A Karabakh Armenian soldier practices sniper fire during a military exercise.
A Karabakh Armenian soldier practices sniper fire during a military exercise.
YEREVAN -- Armenian Defense Minister Seyran Ohanian says the armed forces of Armenia and the breakaway Azerbaijani region of Nagorno-Karabakh remain prepared to withdraw snipers from their frontline positions in order to bolster the cease-fire regime in the Karabakh conflict zone, RFE/RL's Armenian Service reports.

"We constantly express our readiness not to breach the truce and withdraw snipers but the leadership of Azerbaijan, their military command refuse to do the same," Ohanian told RFE/RL on November 24.

International mediators have repeatedly called for both Armenian and Azerbaijani forces to withdraw snipers from the area.

They say this would significantly reduce deadly cease-fire violations that are reported from the main Armenian-Azerbaijani "line of contact" around Karabakh on a regular basis.

UN Secretary-General Ban Ki-moon added his voice to those calls in a statement issued in September 2010.

The idea is backed by the Armenian side but opposed by Azerbaijan.

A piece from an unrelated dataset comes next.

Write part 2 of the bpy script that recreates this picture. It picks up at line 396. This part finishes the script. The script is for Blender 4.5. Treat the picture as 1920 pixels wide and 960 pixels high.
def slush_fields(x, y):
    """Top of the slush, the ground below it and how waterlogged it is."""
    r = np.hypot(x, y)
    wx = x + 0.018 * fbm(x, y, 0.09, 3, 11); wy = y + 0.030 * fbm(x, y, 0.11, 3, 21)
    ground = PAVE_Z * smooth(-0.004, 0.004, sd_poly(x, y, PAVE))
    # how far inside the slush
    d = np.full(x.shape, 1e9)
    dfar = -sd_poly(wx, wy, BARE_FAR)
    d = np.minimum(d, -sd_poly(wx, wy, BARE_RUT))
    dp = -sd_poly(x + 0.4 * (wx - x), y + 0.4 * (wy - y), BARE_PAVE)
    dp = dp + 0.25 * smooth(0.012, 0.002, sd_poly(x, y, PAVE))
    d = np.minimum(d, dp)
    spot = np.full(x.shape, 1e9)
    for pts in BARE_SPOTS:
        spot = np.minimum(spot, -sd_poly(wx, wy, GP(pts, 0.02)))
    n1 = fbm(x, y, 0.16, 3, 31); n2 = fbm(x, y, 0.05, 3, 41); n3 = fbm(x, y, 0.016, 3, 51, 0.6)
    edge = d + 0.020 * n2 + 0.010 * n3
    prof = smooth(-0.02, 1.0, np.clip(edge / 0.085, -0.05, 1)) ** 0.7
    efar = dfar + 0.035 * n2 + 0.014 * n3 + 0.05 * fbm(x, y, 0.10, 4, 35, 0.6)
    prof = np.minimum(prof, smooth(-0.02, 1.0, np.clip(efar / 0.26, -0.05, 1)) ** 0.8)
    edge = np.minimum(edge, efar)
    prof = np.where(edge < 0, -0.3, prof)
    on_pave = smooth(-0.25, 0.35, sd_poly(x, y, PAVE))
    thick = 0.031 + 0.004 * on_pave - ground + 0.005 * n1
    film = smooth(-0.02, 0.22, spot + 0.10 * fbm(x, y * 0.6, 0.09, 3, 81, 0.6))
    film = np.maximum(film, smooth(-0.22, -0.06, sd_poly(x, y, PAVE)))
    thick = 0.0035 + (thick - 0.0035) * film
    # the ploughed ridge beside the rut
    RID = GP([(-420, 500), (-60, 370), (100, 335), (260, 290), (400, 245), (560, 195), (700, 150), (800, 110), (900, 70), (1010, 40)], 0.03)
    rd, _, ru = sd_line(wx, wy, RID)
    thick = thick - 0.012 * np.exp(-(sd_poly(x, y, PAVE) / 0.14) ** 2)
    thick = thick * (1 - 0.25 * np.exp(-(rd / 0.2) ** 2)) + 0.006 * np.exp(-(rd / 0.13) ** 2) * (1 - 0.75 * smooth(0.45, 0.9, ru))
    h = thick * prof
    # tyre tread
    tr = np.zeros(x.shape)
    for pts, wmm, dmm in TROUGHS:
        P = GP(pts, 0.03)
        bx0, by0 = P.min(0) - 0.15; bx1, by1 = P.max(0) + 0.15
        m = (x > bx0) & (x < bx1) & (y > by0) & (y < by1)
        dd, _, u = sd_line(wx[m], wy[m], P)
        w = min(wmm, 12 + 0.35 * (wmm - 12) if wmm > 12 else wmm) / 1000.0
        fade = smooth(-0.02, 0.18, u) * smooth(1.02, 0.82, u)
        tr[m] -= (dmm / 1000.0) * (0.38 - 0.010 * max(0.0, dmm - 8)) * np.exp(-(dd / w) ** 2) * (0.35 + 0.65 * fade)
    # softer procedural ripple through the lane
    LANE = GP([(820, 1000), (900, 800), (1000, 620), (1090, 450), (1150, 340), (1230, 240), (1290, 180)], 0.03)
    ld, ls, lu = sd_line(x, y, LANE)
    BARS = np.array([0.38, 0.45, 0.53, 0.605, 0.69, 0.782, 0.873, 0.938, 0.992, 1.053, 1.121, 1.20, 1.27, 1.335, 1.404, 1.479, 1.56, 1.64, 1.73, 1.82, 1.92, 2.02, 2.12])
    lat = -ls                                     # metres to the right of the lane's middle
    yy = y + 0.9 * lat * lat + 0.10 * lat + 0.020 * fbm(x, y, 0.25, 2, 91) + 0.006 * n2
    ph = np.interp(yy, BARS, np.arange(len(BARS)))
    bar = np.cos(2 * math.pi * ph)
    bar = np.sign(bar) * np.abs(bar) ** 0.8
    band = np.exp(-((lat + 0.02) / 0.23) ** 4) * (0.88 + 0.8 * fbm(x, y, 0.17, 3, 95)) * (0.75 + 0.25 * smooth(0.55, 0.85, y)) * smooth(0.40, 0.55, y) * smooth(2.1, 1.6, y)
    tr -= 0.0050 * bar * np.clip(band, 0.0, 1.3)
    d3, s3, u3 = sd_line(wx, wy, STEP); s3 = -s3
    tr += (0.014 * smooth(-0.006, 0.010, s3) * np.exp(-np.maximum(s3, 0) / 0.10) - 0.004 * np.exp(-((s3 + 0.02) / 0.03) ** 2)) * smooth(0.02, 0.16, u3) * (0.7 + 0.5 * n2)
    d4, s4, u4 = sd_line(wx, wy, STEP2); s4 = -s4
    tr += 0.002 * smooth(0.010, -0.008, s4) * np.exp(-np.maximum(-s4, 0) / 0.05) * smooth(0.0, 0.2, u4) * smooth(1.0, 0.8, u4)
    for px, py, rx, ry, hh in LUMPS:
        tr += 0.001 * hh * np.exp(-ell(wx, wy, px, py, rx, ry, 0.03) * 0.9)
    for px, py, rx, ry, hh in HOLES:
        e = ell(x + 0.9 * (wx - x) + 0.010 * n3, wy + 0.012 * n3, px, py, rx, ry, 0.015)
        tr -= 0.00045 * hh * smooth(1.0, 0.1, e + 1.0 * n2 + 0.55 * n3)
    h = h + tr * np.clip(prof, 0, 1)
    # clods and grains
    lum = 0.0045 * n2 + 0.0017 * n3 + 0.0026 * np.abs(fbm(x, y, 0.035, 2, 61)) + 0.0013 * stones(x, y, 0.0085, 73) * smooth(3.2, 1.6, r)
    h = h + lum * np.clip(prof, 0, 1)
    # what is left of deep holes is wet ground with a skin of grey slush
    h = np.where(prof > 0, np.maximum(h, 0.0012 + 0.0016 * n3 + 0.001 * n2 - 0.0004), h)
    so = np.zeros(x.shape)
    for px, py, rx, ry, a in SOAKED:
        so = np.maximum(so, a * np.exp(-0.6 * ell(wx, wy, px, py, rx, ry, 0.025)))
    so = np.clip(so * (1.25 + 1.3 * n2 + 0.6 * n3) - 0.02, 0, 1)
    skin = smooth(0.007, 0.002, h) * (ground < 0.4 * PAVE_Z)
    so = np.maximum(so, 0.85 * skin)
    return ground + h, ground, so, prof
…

An Azerbaijani Defense Ministry spokesman last year called it "yet another ploy" by the Armenians. "Snipers mostly operate on the Armenian side," he said.

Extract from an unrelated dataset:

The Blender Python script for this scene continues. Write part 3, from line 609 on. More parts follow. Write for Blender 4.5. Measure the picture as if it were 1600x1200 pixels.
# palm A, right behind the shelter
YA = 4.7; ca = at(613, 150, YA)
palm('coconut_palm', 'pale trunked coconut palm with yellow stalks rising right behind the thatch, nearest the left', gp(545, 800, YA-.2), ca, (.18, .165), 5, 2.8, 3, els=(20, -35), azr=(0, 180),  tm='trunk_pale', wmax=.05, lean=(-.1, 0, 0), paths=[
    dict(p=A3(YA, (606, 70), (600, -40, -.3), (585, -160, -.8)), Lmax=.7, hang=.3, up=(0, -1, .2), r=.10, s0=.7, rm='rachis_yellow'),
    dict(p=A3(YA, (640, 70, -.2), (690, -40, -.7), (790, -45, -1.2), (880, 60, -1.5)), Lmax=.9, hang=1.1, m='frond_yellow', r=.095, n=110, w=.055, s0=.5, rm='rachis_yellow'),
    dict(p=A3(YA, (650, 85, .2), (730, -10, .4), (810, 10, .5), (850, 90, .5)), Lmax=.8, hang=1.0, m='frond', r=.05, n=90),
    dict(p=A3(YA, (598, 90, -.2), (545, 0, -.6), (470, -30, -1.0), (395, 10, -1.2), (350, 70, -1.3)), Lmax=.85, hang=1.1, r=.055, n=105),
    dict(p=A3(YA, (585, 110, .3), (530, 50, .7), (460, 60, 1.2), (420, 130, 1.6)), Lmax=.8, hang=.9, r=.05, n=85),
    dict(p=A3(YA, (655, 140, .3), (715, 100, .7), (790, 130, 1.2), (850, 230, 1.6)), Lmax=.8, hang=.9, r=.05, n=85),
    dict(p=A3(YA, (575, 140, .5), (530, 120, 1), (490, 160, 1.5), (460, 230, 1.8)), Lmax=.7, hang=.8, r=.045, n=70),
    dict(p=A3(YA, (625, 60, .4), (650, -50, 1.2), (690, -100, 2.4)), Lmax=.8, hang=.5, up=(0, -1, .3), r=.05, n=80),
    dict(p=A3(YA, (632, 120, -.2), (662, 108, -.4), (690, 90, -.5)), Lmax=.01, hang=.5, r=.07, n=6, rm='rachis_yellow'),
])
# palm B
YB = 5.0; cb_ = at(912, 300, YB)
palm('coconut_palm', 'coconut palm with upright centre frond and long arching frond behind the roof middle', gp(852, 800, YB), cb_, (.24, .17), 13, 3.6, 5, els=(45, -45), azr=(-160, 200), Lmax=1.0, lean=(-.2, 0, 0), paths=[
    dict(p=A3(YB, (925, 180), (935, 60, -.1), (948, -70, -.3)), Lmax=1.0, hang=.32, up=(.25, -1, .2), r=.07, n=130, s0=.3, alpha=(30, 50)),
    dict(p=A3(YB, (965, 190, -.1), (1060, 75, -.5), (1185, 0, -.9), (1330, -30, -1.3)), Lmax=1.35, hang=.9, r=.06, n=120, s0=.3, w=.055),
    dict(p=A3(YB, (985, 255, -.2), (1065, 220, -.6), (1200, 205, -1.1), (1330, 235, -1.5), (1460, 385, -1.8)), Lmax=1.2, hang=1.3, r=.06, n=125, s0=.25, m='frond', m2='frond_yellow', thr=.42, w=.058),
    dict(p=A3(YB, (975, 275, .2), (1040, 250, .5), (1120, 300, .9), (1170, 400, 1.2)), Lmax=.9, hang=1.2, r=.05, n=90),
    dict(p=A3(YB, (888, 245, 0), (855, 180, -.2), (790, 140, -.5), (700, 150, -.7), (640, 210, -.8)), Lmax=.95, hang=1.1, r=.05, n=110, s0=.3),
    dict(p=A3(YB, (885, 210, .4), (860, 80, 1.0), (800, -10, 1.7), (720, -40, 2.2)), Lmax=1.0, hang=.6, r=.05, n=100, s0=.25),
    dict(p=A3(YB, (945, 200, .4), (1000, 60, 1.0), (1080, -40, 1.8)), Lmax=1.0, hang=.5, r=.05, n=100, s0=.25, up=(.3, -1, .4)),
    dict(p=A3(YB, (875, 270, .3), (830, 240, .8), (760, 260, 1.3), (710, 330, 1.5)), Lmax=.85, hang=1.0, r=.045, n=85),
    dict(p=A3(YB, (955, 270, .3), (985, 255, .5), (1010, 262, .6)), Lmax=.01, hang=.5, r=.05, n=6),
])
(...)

Two Armenian soldiers were shot dead near Karabakh on November 19-20 by what the military authorities in Stepanakert described as sniper fire from Azerbaijani army positions.

The Armenian military pledged to respond "disproportionately" to their deaths.

Ohanian reaffirmed that pledge. "The leadership of the [Karabakh] Defense Army is thinking about that and will take appropriate measures to counter such actions by Azerbaijan," he said. "[We are thinking about] measures that will force them to refrain from sniper fire."

In a related development, the Armenian Foreign Ministry announced on November 24 that the U.S., French, and Russian mediators co-heading the Minsk Group of the Organization for Security and Cooperation in Europe will arrive in Yerevan on November 28 at the start of a fresh round of Karabakh shuttle diplomacy.

The diplomats toured the conflict zone late last month. They said after that trip that the conflicting parties agreed in principle to a "draft mechanism to investigate incidents along the front lines," which was proposed by the mediators.